■ Exercise data:

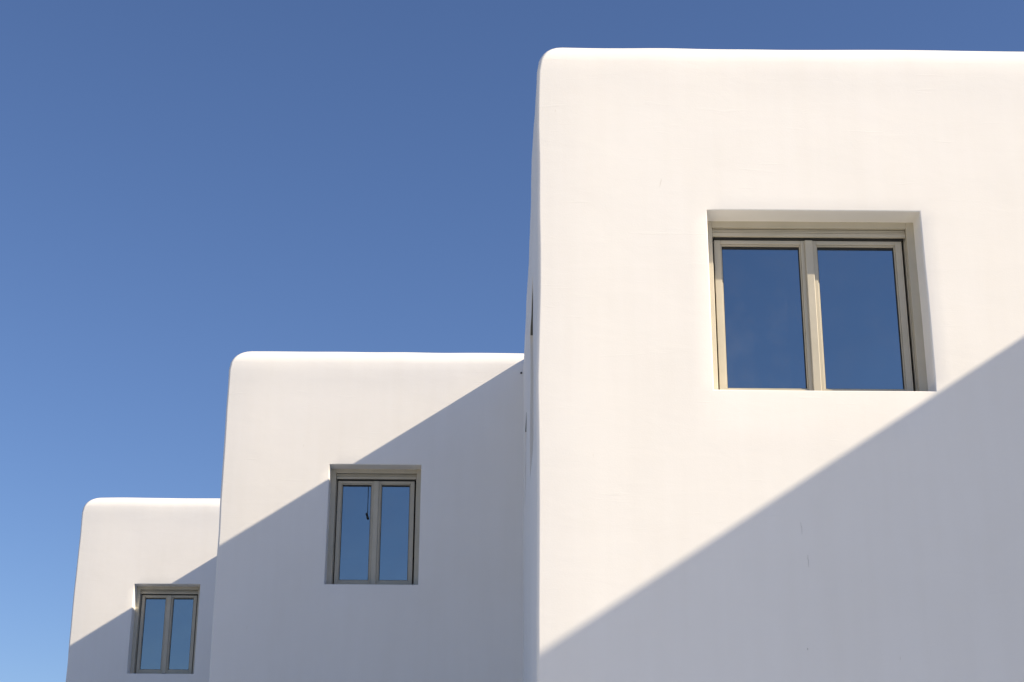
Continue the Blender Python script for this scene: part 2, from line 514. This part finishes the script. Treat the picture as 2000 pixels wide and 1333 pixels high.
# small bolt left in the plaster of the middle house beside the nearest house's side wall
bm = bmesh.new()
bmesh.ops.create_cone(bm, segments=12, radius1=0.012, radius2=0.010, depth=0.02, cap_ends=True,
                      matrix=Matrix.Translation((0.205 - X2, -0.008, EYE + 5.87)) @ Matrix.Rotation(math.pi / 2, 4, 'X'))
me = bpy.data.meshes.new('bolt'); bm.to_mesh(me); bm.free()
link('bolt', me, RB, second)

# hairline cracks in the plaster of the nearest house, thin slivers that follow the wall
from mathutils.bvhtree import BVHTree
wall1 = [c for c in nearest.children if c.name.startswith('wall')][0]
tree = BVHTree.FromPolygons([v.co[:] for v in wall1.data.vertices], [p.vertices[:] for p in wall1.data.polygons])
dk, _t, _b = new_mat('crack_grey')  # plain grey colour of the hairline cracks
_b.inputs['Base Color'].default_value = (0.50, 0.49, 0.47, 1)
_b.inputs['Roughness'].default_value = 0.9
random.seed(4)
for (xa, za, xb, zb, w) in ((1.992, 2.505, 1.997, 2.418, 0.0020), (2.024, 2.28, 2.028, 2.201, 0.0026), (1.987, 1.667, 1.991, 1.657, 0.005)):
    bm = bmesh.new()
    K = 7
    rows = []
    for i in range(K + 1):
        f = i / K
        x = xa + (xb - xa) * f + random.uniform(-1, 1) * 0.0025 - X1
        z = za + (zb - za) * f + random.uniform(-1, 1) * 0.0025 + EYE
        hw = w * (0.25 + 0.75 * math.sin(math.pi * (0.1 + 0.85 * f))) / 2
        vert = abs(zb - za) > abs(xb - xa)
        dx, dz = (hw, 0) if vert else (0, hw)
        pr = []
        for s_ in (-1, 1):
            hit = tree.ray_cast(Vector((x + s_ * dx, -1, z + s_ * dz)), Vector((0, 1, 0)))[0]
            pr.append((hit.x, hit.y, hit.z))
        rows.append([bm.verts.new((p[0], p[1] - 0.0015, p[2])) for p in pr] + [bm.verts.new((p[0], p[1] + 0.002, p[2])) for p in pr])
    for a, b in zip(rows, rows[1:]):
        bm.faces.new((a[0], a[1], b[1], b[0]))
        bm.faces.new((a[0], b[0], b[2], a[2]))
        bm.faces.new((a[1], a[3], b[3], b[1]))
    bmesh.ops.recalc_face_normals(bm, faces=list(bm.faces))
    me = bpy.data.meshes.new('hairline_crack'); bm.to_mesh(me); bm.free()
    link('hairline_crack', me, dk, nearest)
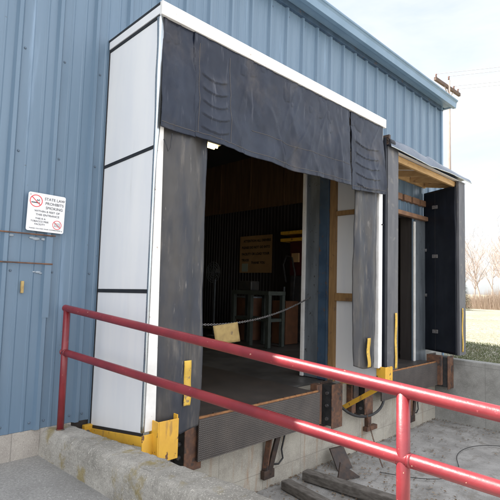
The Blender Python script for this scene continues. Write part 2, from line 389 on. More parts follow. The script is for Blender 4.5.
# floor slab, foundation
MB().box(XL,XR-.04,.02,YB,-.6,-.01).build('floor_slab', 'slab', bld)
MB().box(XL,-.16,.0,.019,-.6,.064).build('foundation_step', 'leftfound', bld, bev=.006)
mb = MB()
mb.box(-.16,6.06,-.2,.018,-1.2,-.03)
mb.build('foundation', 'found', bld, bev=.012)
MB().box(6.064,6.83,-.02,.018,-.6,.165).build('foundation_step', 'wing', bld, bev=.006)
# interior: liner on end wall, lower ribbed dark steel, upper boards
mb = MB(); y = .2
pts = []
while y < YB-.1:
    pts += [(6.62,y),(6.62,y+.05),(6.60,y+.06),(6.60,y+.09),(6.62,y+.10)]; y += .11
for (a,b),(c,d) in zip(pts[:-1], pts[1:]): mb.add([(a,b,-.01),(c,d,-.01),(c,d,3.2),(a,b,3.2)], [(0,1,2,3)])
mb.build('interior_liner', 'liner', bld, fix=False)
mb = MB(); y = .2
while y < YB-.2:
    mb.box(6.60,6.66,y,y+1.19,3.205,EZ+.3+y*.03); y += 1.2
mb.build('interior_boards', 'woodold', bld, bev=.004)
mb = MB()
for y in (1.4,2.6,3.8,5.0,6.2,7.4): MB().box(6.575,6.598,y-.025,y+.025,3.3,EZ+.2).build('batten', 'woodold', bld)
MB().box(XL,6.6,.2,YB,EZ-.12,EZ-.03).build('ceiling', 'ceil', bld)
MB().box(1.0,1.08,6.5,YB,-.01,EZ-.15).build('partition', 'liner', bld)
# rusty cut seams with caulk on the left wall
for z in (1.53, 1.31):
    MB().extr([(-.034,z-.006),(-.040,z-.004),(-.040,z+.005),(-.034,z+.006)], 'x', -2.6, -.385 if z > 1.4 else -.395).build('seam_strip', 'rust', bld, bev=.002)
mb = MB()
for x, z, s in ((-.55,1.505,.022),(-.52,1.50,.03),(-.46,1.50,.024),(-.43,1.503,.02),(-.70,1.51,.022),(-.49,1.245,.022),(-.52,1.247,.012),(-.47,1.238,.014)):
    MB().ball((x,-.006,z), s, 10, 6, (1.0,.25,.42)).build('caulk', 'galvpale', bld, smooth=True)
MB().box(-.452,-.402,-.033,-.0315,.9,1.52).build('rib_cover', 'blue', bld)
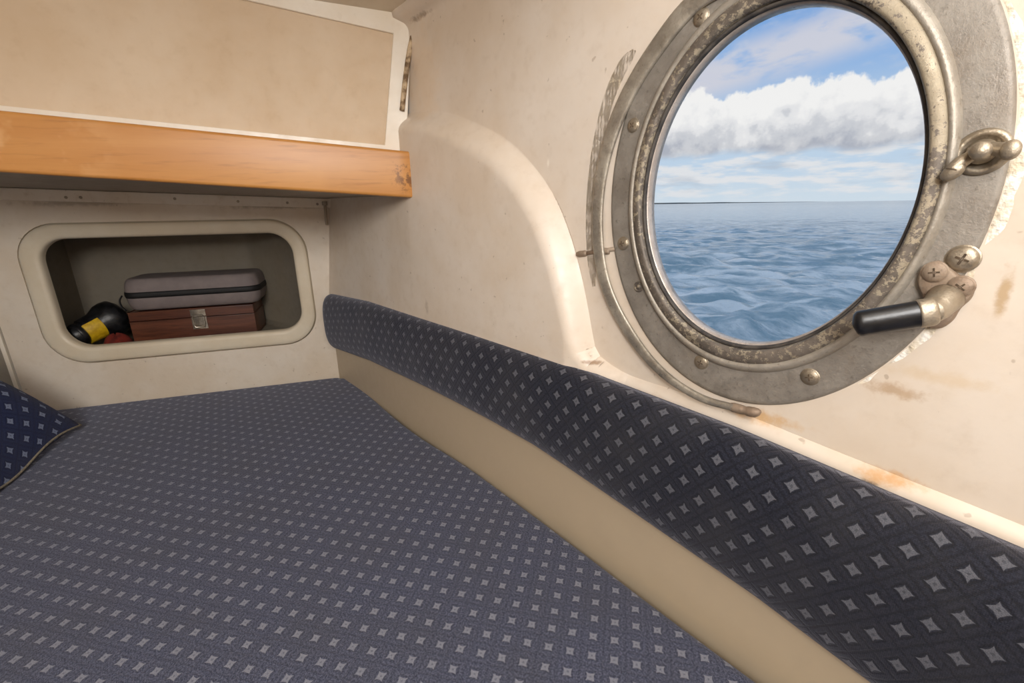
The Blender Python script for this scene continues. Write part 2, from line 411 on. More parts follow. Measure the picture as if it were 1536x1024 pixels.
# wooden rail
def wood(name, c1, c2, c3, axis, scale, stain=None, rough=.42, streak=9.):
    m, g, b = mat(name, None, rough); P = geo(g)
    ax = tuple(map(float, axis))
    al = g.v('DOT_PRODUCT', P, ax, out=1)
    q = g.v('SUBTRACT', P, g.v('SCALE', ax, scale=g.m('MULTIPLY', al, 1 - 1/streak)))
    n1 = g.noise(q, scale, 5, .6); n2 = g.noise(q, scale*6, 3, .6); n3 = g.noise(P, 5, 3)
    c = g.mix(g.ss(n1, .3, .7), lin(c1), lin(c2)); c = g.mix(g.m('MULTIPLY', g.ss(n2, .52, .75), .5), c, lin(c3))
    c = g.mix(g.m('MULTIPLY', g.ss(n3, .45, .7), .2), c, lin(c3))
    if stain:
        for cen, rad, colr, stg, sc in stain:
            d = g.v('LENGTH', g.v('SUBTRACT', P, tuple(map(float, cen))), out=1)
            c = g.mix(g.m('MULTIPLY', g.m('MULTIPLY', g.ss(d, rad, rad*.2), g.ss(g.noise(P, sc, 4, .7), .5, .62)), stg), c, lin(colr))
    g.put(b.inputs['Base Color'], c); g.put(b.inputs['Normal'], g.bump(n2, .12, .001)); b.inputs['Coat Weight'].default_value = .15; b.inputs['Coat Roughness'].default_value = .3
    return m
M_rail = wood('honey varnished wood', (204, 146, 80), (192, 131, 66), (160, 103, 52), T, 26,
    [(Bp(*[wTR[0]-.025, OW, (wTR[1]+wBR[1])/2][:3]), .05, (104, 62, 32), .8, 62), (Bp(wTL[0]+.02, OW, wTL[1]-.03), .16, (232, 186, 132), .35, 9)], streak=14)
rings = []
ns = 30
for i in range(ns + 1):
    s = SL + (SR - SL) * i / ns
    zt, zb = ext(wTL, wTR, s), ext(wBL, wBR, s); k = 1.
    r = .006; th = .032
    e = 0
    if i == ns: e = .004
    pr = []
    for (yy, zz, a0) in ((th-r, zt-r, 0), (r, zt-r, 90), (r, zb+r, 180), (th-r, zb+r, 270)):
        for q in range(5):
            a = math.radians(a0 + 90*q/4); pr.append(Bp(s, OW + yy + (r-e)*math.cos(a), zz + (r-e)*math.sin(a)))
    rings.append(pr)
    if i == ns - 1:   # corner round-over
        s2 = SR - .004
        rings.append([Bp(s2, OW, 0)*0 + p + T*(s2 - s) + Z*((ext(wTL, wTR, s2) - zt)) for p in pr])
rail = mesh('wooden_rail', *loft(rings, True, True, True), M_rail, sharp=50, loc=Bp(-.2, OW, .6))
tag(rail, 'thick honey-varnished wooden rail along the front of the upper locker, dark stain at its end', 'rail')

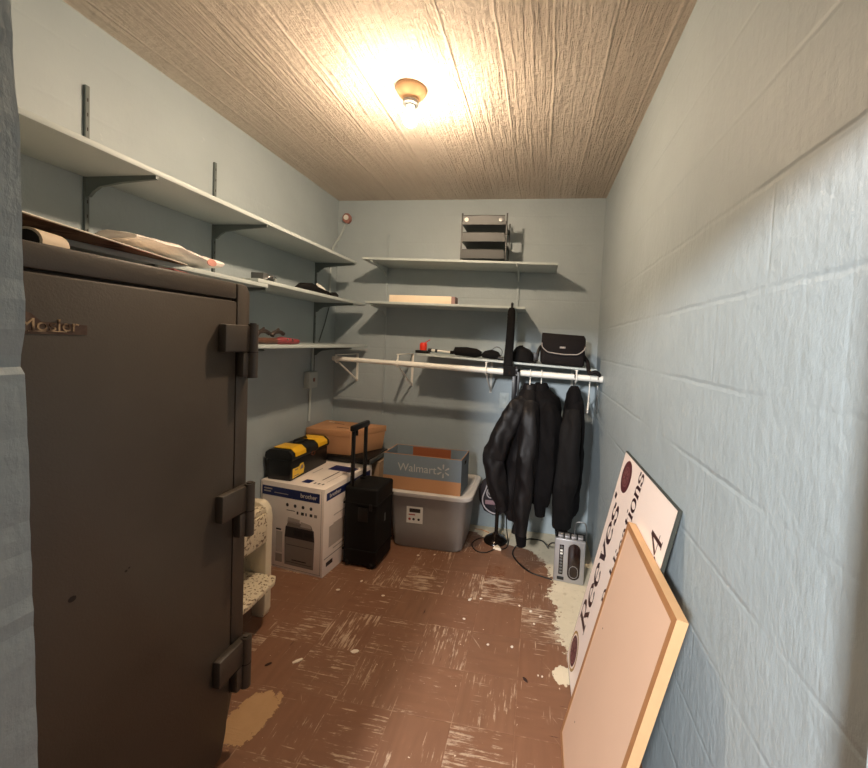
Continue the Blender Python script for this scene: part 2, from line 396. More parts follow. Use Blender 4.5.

■ Given task: Your task is to repeat the opening line of the entries above and each line after it, ending with the line that has "link('bolt', me, RB, second)". Do not include the pictures.

■ Reply:
Continue the Blender Python script for this scene: part 2, from line 514. This part finishes the script. Treat the picture as 2000 pixels wide and 1333 pixels high.
# small bolt left in the plaster of the middle house beside the nearest house's side wall
bm = bmesh.new()
bmesh.ops.create_cone(bm, segments=12, radius1=0.012, radius2=0.010, depth=0.02, cap_ends=True,
                      matrix=Matrix.Translation((0.205 - X2, -0.008, EYE + 5.87)) @ Matrix.Rotation(math.pi / 2, 4, 'X'))
me = bpy.data.meshes.new('bolt'); bm.to_mesh(me); bm.free()
link('bolt', me, RB, second)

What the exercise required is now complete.